Task details: Quote the whole listing word for word. Do not include the pictures.

Data segment:

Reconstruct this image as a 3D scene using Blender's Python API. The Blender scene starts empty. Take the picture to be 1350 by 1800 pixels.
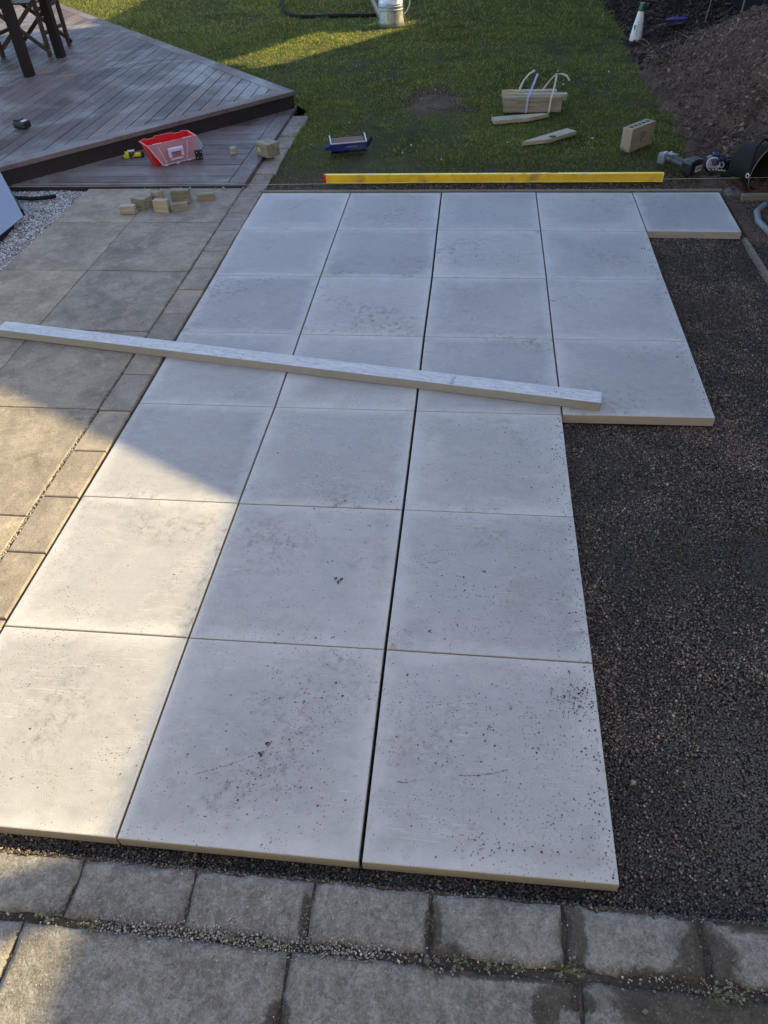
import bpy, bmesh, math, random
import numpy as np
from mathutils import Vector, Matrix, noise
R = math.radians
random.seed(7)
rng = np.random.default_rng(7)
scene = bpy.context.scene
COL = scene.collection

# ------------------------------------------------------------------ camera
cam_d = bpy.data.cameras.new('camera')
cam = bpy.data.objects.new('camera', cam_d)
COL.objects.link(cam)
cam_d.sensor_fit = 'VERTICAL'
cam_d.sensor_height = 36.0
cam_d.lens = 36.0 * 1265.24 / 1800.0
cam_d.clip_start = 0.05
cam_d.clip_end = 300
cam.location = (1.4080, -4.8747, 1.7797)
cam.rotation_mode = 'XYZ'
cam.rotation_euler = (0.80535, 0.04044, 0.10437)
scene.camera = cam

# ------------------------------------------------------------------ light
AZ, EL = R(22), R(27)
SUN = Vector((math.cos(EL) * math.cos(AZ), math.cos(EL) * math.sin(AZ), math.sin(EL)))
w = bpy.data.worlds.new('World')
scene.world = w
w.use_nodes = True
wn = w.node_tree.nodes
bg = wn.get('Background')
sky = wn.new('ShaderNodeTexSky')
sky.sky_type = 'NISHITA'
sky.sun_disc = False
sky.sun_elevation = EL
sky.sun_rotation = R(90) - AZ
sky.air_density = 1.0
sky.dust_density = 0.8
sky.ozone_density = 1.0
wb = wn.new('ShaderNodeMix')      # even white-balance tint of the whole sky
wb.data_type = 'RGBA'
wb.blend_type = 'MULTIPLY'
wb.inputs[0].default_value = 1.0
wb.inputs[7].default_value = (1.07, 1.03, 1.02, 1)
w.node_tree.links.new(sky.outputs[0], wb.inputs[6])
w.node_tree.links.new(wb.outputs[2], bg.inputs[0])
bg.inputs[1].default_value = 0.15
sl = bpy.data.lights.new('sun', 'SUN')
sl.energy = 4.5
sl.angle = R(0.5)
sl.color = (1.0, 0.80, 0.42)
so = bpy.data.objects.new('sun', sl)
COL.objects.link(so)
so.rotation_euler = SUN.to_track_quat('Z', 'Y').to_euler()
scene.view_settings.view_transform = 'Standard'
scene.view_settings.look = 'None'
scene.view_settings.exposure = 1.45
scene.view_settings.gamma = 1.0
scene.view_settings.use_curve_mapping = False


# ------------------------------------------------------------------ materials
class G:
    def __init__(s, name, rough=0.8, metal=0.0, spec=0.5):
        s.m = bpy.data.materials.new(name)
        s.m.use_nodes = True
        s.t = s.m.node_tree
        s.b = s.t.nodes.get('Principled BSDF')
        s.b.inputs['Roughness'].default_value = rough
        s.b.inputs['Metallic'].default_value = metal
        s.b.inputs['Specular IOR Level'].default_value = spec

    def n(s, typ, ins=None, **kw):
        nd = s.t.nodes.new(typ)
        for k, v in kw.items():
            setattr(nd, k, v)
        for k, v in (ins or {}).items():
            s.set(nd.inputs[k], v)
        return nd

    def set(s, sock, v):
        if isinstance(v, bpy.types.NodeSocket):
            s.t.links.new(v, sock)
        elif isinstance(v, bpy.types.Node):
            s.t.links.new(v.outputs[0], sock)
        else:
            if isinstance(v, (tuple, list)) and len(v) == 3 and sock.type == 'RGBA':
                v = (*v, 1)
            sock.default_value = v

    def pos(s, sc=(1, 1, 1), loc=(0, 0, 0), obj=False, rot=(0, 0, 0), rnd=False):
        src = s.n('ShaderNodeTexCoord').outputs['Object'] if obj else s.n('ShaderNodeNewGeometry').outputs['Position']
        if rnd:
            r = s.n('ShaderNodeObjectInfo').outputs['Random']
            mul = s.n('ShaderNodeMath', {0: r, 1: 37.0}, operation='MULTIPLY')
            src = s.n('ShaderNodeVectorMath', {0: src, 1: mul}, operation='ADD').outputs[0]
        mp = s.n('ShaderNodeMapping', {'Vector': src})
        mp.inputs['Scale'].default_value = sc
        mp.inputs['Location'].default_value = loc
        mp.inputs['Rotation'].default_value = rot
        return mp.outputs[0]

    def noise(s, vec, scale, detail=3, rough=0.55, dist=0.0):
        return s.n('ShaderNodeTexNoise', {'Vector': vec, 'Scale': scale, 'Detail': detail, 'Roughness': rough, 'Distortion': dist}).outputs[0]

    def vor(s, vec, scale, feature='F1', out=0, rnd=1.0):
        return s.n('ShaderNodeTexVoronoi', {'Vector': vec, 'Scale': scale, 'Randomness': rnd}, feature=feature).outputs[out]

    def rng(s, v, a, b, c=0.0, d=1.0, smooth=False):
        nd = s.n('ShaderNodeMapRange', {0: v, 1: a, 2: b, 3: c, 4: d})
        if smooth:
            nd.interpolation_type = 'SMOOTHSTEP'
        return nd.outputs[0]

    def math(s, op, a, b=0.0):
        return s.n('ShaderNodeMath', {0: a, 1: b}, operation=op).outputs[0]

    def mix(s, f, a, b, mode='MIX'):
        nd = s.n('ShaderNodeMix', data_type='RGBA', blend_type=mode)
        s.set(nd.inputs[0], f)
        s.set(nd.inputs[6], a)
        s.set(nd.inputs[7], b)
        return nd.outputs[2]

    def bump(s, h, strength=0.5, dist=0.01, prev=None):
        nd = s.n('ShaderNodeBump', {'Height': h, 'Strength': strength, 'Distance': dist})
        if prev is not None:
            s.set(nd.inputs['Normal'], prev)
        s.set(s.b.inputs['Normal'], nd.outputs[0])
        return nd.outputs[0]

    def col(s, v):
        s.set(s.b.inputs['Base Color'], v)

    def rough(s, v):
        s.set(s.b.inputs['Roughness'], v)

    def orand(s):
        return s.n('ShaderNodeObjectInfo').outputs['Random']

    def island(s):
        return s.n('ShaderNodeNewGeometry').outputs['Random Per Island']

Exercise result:
Reconstruct this image as a 3D scene using Blender's Python API. The Blender scene starts empty. Take the picture to be 1350 by 1800 pixels.
import bpy, bmesh, math, random
import numpy as np
from mathutils import Vector, Matrix, noise
R = math.radians
random.seed(7)
rng = np.random.default_rng(7)
scene = bpy.context.scene
COL = scene.collection

# ------------------------------------------------------------------ camera
cam_d = bpy.data.cameras.new('camera')
cam = bpy.data.objects.new('camera', cam_d)
COL.objects.link(cam)
cam_d.sensor_fit = 'VERTICAL'
cam_d.sensor_height = 36.0
cam_d.lens = 36.0 * 1265.24 / 1800.0
cam_d.clip_start = 0.05
cam_d.clip_end = 300
cam.location = (1.4080, -4.8747, 1.7797)
cam.rotation_mode = 'XYZ'
cam.rotation_euler = (0.80535, 0.04044, 0.10437)
scene.camera = cam

# ------------------------------------------------------------------ light
AZ, EL = R(22), R(27)
SUN = Vector((math.cos(EL) * math.cos(AZ), math.cos(EL) * math.sin(AZ), math.sin(EL)))
w = bpy.data.worlds.new('World')
scene.world = w
w.use_nodes = True
wn = w.node_tree.nodes
bg = wn.get('Background')
sky = wn.new('ShaderNodeTexSky')
sky.sky_type = 'NISHITA'
sky.sun_disc = False
sky.sun_elevation = EL
sky.sun_rotation = R(90) - AZ
sky.air_density = 1.0
sky.dust_density = 0.8
sky.ozone_density = 1.0
wb = wn.new('ShaderNodeMix')      # even white-balance tint of the whole sky
wb.data_type = 'RGBA'
wb.blend_type = 'MULTIPLY'
wb.inputs[0].default_value = 1.0
wb.inputs[7].default_value = (1.07, 1.03, 1.02, 1)
w.node_tree.links.new(sky.outputs[0], wb.inputs[6])
w.node_tree.links.new(wb.outputs[2], bg.inputs[0])
bg.inputs[1].default_value = 0.15
sl = bpy.data.lights.new('sun', 'SUN')
sl.energy = 4.5
sl.angle = R(0.5)
sl.color = (1.0, 0.80, 0.42)
so = bpy.data.objects.new('sun', sl)
COL.objects.link(so)
so.rotation_euler = SUN.to_track_quat('Z', 'Y').to_euler()
scene.view_settings.view_transform = 'Standard'
scene.view_settings.look = 'None'
scene.view_settings.exposure = 1.45
scene.view_settings.gamma = 1.0
scene.view_settings.use_curve_mapping = False


# ------------------------------------------------------------------ materials
class G:
    def __init__(s, name, rough=0.8, metal=0.0, spec=0.5):
        s.m = bpy.data.materials.new(name)
        s.m.use_nodes = True
        s.t = s.m.node_tree
        s.b = s.t.nodes.get('Principled BSDF')
        s.b.inputs['Roughness'].default_value = rough
        s.b.inputs['Metallic'].default_value = metal
        s.b.inputs['Specular IOR Level'].default_value = spec

    def n(s, typ, ins=None, **kw):
        nd = s.t.nodes.new(typ)
        for k, v in kw.items():
            setattr(nd, k, v)
        for k, v in (ins or {}).items():
            s.set(nd.inputs[k], v)
        return nd

    def set(s, sock, v):
        if isinstance(v, bpy.types.NodeSocket):
            s.t.links.new(v, sock)
        elif isinstance(v, bpy.types.Node):
            s.t.links.new(v.outputs[0], sock)
        else:
            if isinstance(v, (tuple, list)) and len(v) == 3 and sock.type == 'RGBA':
                v = (*v, 1)
            sock.default_value = v

    def pos(s, sc=(1, 1, 1), loc=(0, 0, 0), obj=False, rot=(0, 0, 0), rnd=False):
        src = s.n('ShaderNodeTexCoord').outputs['Object'] if obj else s.n('ShaderNodeNewGeometry').outputs['Position']
        if rnd:
            r = s.n('ShaderNodeObjectInfo').outputs['Random']
            mul = s.n('ShaderNodeMath', {0: r, 1: 37.0}, operation='MULTIPLY')
            src = s.n('ShaderNodeVectorMath', {0: src, 1: mul}, operation='ADD').outputs[0]
        mp = s.n('ShaderNodeMapping', {'Vector': src})
        mp.inputs['Scale'].default_value = sc
        mp.inputs['Location'].default_value = loc
        mp.inputs['Rotation'].default_value = rot
        return mp.outputs[0]

    def noise(s, vec, scale, detail=3, rough=0.55, dist=0.0):
        return s.n('ShaderNodeTexNoise', {'Vector': vec, 'Scale': scale, 'Detail': detail, 'Roughness': rough, 'Distortion': dist}).outputs[0]

    def vor(s, vec, scale, feature='F1', out=0, rnd=1.0):
        return s.n('ShaderNodeTexVoronoi', {'Vector': vec, 'Scale': scale, 'Randomness': rnd}, feature=feature).outputs[out]

    def rng(s, v, a, b, c=0.0, d=1.0, smooth=False):
        nd = s.n('ShaderNodeMapRange', {0: v, 1: a, 2: b, 3: c, 4: d})
        if smooth:
            nd.interpolation_type = 'SMOOTHSTEP'
        return nd.outputs[0]

    def math(s, op, a, b=0.0):
        return s.n('ShaderNodeMath', {0: a, 1: b}, operation=op).outputs[0]

    def mix(s, f, a, b, mode='MIX'):
        nd = s.n('ShaderNodeMix', data_type='RGBA', blend_type=mode)
        s.set(nd.inputs[0], f)
        s.set(nd.inputs[6], a)
        s.set(nd.inputs[7], b)
        return nd.outputs[2]

    def bump(s, h, strength=0.5, dist=0.01, prev=None):
        nd = s.n('ShaderNodeBump', {'Height': h, 'Strength': strength, 'Distance': dist})
        if prev is not None:
            s.set(nd.inputs['Normal'], prev)
        s.set(s.b.inputs['Normal'], nd.outputs[0])
        return nd.outputs[0]

    def col(s, v):
        s.set(s.b.inputs['Base Color'], v)

    def rough(s, v):
        s.set(s.b.inputs['Roughness'], v)

    def orand(s):
        return s.n('ShaderNodeObjectInfo').outputs['Random']

    def island(s):
        return s.n('ShaderNodeNewGeometry').outputs['Random Per Island']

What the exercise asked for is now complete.